Market Opening to Hit Local Fund Managers

By Lee Hyo-sik, Staff Reporter

29 August 2006

Local asset management companies are closely monitoring the ongoing free trade agreement (FTA) talks between South Korea and the United States, wary of the latter’s demand for easier access to the domestic fund market.

According to the Ministry of Finance and Economy yesterday, the U.S. has reportedly asked Korea to allow the so-called “cross border deal” for various investment funds. It would enable U.S. asset management firms to directly market their funds to Korean retail investors without establishing a local entity that operates the funds.

Domestic fund managers are worried that such a provision could deal a blow to their businesses as more retail investors may purchase equity and other types of funds managed by U.S. firms, shunning ones managed by local companies.

They say the cross border deal should not be allowed between the two countries, arguing that foreign players have already been permitted to enter and operate in the local market like domestic fund managers.

Under current laws, foreign asset management firms are required to set up either a local subsidiary or a joint venture with a domestic company, which operates investment funds sold to local investors. They also need to receive approval from the Financial Supervisory Commission (FSC) for funds that they plan to market here.

“Allowing the cross border deal is expected to be at the center of the ongoing FTA negations regarding the financial sector. If allowed, it is likely to have negative effects on local asset management companies,” said Yoon Taisoon, president of the Asset Management Association of Korea.

Yoon said U.S. fund managers would market not only equitytype investment funds but also a range of funds investing in diverse commodities and derivatives, adding more local retail investors will purchase U.S. funds seeking higher profits.

“But in return for high returns, the cross border deal could expose domestic investors to higher risks as local financial authorities will likely face difficulties supervising how fund managers in the U.S. operate the funds directly sold to Korean investors,” he said.

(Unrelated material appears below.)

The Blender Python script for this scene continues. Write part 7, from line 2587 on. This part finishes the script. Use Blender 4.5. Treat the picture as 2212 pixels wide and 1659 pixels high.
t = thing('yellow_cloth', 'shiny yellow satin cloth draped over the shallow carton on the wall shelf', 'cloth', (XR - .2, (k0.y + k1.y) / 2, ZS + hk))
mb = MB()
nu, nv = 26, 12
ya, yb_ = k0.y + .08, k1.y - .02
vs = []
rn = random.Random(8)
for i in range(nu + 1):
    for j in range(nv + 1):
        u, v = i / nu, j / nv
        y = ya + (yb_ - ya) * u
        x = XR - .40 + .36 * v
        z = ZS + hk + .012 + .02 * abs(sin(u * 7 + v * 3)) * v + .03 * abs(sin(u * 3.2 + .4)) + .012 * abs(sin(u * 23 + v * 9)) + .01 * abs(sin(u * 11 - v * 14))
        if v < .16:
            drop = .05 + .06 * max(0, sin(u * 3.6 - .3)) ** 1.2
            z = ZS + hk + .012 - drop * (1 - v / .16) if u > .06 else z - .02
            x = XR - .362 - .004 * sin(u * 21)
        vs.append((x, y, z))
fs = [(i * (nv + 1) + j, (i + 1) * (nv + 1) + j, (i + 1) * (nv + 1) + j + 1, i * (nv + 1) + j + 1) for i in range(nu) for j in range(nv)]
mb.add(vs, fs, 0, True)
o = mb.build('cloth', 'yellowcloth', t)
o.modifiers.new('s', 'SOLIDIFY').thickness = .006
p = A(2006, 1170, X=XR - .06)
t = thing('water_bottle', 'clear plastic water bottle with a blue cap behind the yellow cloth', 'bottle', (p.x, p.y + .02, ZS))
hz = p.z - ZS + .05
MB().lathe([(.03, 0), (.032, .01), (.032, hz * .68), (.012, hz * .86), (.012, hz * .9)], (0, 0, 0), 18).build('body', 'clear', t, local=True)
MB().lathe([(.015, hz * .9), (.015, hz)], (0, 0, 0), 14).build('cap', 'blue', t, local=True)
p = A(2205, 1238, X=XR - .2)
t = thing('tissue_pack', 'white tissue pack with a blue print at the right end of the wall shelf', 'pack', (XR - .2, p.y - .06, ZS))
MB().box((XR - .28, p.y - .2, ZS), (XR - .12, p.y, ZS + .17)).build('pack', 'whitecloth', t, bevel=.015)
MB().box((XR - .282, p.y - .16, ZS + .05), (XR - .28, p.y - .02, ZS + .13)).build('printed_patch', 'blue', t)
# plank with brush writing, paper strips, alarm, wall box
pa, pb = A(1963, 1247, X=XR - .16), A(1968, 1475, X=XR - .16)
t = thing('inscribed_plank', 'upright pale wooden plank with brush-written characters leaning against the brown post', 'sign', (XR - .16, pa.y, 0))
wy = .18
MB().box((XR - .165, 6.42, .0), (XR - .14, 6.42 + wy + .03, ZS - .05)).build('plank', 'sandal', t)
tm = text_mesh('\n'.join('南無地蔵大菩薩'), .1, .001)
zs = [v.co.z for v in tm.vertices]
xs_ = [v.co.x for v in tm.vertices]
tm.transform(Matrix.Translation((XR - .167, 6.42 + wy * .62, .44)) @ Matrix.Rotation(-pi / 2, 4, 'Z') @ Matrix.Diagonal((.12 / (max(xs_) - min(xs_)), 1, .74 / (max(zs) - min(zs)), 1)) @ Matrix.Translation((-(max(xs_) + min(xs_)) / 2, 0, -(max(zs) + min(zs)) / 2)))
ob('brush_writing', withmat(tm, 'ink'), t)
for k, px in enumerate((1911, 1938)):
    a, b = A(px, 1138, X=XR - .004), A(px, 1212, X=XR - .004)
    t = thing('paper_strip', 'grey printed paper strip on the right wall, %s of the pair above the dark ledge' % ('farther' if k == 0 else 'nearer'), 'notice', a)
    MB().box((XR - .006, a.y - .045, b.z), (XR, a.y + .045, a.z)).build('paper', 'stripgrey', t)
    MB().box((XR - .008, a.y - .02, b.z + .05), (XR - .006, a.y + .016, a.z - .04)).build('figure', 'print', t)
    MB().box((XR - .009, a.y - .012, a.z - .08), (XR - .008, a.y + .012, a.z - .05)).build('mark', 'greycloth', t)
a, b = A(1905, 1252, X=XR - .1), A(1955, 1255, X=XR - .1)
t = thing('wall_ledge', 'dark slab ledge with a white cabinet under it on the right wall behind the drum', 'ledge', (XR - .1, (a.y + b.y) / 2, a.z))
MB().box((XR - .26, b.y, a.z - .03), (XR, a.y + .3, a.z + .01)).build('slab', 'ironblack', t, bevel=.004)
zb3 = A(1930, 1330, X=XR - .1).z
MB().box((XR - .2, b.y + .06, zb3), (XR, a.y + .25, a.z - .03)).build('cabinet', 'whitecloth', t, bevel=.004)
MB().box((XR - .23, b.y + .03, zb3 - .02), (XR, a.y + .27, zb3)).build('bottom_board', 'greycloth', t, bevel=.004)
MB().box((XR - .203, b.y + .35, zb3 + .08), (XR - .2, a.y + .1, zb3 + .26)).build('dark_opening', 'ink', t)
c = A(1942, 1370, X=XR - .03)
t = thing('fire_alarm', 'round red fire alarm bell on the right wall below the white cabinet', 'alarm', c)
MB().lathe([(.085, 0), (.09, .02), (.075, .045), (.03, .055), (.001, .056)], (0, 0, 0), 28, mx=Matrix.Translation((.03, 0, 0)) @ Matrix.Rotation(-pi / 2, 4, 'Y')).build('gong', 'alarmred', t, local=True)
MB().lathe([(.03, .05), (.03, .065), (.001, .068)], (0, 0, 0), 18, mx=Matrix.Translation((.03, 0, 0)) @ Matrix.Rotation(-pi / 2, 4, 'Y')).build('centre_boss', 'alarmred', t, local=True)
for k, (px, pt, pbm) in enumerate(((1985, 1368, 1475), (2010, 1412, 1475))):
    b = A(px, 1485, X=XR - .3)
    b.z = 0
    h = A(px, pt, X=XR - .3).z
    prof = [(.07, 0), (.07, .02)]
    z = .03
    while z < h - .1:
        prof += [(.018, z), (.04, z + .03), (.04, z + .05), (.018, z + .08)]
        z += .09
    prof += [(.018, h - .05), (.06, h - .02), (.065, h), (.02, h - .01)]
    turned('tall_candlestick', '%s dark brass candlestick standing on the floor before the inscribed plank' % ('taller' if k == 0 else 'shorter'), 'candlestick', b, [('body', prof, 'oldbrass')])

However, some domestic asset management companies do not expect the cross border deal to have negative effects on their businesses, saying U.S. asset managers would have difficulty directly marketing their products here without a fund management operation here.

“I think its impact on the local asset management market will be limited because without a significant local presence and extensive knowledge of the local market, U.S. fund firms will have a hard time marketing their products,” said Lee Ji-hyung, CEO of Macquarie-IMM Investment Management.